La cosiddetta Palestina, uno stato che formalmente non esiste, è spalmata su due territori non confinanti: la Striscia di Gaza e la Cisgiordania. La Striscia di Gaza è governata da Hamas, un’organizzazione terroristica di fede sunnita (vedi Isis) che ha però preso il potere con le elezioni, sfruttando la ripugnanza generale per il partito avversario, cioè al Fatah di Arafat, troppo corrotto. Al Fatah, però, governa da quell’altra parte, cioè in Cisgiordania, agli ordini di Abu Mazen, successore di Arafat e presidente della cosiddetta Autorità Nazionale Palestinese. Hamas e al Fatah non vanno d’accordo, ma dal solco di questo dissenso sono nate adesso altre formazioni, che starebbero dietro all’attuale rivolta. Israele per inciso ha riempito di muri e reti metalliche sia la Striscia che la Cisgiordania, badando sempre che i territori migliori restassero dalla sua parte.
• E in che consiste questa ripresa di rivolte culminata con la strage di ieri e foriera, temiamo, di un qualche nuovo precipizio di sangue?

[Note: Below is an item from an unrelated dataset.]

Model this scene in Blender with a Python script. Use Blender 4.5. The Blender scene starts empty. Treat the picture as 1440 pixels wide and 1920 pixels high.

È un lungo stillicidio di morti e feriti. Per l’esattezza, esclusi quelli di ieri, nove morti (4 israeliani e 5 palestinesi) e 970 feriti (tutti palestinesi). Il 1° ottobre i palestinesi ammazzano due coniugi in viaggio tra le colonie israeliane di Elon Moreh e Itamar (Cisgiordania settentrionale). Israele reagisce vietando ai palestinesi non residenti l’accesso a Gerusalemme vecchia. Ci sono scontri e manifestazioni. Nel campo profughi di Aida viene ucciso un ragazzino di 13 anni, a Gerusalemme una sparatoria lascia a terra un giovane di 18 anni, un 19enne palestinese ammazza due ebrei ortodossi, eccetera. Da ultimo una quantità di accoltellamenti, ragazzi e ragazze palestinesi che pugnalano alle spalle passanti israeliani.
• La parola “intifada” che significa?
“Sussulto”, “Rivoluzione”. Le due del passato hanno provocato migliaia di morti.
• È esclusa una mediazione internazionale per metter pace?
Gliel’ho detto, a meno che non ricominci un vero e proprio bagno di sangue, la Palestina non interessa più a nessuno.